> REQUIREMENTS: Reproduce exactly the lines from the top of the records below through the line holding "stones('rubble_stones',items,ST)".

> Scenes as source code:
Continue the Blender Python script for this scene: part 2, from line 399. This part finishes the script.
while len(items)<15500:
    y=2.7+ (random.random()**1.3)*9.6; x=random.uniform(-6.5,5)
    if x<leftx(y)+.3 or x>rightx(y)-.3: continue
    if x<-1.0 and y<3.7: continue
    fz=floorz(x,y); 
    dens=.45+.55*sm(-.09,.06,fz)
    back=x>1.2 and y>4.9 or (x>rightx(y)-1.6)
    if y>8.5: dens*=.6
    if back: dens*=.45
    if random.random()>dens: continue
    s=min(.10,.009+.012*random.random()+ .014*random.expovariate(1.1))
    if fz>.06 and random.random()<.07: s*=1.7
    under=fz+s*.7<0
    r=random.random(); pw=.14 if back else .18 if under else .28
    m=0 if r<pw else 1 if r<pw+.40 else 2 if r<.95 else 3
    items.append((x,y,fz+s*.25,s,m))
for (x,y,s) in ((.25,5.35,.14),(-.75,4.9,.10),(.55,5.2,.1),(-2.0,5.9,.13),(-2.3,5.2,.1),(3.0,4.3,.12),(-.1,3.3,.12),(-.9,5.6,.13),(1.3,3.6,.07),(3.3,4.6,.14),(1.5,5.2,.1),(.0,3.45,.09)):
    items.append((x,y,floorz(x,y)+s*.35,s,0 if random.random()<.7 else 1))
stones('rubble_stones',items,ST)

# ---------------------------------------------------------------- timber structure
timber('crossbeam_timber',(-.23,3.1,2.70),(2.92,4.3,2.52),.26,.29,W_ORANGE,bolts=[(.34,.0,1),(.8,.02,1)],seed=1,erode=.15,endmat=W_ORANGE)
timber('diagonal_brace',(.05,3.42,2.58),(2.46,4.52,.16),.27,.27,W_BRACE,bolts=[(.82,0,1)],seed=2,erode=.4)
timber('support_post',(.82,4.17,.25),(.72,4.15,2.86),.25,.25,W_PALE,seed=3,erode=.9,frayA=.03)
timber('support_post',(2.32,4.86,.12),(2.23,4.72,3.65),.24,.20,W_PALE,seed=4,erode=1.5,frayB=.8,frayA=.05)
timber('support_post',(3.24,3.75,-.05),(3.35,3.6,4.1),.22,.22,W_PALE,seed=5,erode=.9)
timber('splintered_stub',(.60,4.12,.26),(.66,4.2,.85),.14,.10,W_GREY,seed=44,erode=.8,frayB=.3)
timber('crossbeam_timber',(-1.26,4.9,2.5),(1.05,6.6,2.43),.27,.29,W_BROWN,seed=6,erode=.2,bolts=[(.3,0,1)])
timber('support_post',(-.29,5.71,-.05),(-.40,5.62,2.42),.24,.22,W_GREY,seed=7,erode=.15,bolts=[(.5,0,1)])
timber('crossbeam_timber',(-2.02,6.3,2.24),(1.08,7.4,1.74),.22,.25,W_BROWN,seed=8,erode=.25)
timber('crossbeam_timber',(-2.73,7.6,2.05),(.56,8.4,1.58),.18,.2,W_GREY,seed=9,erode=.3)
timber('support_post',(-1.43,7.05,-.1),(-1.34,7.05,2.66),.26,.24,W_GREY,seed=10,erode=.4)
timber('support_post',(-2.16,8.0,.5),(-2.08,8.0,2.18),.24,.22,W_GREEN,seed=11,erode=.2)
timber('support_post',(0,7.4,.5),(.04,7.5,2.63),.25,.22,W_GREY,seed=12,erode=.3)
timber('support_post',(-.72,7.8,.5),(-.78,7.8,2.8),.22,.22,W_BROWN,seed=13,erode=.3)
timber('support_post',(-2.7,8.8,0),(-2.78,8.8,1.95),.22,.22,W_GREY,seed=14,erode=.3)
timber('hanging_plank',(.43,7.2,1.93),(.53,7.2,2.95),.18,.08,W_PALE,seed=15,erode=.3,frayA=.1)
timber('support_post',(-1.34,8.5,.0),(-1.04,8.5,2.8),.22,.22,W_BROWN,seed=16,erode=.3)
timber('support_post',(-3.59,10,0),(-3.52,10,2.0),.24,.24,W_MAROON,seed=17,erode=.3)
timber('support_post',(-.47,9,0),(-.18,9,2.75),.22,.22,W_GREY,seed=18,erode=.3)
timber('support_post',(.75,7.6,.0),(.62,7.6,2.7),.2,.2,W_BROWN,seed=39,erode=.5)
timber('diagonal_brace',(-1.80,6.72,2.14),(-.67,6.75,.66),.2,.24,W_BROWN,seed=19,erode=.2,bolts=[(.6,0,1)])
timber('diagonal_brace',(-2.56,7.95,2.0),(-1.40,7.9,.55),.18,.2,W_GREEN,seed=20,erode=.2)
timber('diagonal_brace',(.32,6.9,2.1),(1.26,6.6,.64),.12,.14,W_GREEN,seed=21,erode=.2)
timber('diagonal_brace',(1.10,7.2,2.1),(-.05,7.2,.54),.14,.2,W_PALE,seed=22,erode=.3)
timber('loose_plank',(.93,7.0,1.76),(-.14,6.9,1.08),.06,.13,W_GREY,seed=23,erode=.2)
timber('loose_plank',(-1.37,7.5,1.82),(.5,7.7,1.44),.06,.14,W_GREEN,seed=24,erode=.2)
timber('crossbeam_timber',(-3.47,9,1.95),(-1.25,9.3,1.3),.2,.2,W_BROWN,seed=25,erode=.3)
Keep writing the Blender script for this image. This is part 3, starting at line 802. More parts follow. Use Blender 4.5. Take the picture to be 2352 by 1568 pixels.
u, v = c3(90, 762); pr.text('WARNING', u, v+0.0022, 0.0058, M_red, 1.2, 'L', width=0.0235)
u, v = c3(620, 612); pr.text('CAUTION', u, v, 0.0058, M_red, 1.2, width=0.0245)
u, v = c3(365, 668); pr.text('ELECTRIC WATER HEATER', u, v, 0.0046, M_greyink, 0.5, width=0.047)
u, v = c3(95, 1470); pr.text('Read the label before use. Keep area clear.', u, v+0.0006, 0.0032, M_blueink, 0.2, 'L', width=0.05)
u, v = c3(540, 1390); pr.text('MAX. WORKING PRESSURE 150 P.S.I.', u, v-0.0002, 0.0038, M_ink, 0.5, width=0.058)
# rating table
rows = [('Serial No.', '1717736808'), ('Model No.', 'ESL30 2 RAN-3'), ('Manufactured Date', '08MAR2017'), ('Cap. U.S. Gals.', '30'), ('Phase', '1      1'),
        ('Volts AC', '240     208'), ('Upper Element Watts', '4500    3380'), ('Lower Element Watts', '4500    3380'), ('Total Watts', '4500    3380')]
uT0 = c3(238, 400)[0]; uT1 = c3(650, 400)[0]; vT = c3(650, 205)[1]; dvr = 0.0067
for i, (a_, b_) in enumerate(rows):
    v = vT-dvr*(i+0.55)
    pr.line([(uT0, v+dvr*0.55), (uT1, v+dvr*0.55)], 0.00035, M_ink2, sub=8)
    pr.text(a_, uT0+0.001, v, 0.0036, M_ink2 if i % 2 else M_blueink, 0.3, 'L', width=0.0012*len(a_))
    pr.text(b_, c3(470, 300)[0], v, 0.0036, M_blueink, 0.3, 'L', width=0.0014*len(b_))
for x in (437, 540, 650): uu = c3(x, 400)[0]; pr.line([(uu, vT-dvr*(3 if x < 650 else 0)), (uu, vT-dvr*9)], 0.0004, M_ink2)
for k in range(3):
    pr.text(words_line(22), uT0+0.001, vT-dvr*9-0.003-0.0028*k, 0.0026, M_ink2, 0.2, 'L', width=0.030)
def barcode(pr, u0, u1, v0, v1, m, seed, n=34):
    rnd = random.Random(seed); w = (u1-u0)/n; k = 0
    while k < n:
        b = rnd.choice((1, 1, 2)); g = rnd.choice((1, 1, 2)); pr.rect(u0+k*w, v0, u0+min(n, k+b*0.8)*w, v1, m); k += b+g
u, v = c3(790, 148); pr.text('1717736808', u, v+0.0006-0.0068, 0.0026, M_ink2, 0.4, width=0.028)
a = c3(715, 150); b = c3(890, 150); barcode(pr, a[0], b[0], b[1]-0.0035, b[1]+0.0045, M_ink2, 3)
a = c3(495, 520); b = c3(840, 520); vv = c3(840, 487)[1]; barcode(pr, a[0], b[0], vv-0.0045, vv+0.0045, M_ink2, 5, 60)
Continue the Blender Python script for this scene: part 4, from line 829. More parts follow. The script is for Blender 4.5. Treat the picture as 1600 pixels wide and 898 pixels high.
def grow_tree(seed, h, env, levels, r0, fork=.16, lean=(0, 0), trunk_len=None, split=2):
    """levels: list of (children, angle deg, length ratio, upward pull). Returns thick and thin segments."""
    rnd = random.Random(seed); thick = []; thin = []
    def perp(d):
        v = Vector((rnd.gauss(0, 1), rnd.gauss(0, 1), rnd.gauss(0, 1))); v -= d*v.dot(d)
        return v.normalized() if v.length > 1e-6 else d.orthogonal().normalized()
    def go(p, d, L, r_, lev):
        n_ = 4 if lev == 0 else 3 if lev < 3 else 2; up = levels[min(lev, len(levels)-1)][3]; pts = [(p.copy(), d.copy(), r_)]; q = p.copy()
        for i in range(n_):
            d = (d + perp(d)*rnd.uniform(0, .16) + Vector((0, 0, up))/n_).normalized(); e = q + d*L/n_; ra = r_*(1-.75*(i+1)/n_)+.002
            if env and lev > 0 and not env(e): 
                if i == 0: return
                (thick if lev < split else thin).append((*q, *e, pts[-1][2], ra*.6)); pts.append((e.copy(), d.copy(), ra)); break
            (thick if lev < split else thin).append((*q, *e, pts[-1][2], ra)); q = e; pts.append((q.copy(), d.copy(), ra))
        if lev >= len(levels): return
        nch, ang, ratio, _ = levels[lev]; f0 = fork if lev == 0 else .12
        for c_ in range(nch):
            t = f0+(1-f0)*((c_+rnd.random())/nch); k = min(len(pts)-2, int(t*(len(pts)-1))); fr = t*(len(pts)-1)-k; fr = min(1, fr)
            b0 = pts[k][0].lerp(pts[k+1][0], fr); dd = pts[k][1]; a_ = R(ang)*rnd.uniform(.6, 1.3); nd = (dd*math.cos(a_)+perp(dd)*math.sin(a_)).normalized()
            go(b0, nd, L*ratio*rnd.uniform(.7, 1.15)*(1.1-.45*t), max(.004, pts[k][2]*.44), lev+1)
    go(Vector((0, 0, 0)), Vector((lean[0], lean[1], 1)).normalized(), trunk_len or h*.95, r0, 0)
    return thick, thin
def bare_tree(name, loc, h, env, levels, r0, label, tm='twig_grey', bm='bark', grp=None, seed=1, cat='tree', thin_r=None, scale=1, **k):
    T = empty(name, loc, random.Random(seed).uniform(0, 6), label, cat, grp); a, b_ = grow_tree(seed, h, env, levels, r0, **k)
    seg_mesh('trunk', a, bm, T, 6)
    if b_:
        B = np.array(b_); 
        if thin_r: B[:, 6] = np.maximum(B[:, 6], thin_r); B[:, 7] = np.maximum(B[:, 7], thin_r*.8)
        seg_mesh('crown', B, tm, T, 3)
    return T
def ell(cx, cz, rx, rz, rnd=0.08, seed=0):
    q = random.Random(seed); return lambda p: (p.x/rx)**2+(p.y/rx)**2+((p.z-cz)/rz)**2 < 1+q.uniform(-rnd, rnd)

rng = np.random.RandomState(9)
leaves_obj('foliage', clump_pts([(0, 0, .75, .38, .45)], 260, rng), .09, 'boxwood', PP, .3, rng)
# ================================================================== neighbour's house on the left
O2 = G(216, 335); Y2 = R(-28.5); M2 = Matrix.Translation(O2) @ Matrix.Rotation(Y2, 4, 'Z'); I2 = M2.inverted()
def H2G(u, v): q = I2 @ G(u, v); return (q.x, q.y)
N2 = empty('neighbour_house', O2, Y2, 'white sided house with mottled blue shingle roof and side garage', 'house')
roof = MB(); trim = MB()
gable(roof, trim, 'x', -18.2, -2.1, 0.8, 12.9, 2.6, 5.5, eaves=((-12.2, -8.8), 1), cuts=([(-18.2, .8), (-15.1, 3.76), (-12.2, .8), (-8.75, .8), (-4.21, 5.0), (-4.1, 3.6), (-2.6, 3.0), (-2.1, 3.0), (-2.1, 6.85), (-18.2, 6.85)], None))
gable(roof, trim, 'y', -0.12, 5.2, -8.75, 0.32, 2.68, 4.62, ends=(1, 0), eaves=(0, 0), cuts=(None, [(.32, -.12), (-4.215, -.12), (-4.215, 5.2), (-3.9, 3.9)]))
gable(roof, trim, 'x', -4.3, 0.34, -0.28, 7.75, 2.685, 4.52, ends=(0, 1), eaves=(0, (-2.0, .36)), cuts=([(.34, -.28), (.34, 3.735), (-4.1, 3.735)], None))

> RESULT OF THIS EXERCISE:
Continue the Blender Python script for this scene: part 2, from line 399. This part finishes the script.
while len(items)<15500:
    y=2.7+ (random.random()**1.3)*9.6; x=random.uniform(-6.5,5)
    if x<leftx(y)+.3 or x>rightx(y)-.3: continue
    if x<-1.0 and y<3.7: continue
    fz=floorz(x,y); 
    dens=.45+.55*sm(-.09,.06,fz)
    back=x>1.2 and y>4.9 or (x>rightx(y)-1.6)
    if y>8.5: dens*=.6
    if back: dens*=.45
    if random.random()>dens: continue
    s=min(.10,.009+.012*random.random()+ .014*random.expovariate(1.1))
    if fz>.06 and random.random()<.07: s*=1.7
    under=fz+s*.7<0
    r=random.random(); pw=.14 if back else .18 if under else .28
    m=0 if r<pw else 1 if r<pw+.40 else 2 if r<.95 else 3
    items.append((x,y,fz+s*.25,s,m))
for (x,y,s) in ((.25,5.35,.14),(-.75,4.9,.10),(.55,5.2,.1),(-2.0,5.9,.13),(-2.3,5.2,.1),(3.0,4.3,.12),(-.1,3.3,.12),(-.9,5.6,.13),(1.3,3.6,.07),(3.3,4.6,.14),(1.5,5.2,.1),(.0,3.45,.09)):
    items.append((x,y,floorz(x,y)+s*.35,s,0 if random.random()<.7 else 1))
stones('rubble_stones',items,ST)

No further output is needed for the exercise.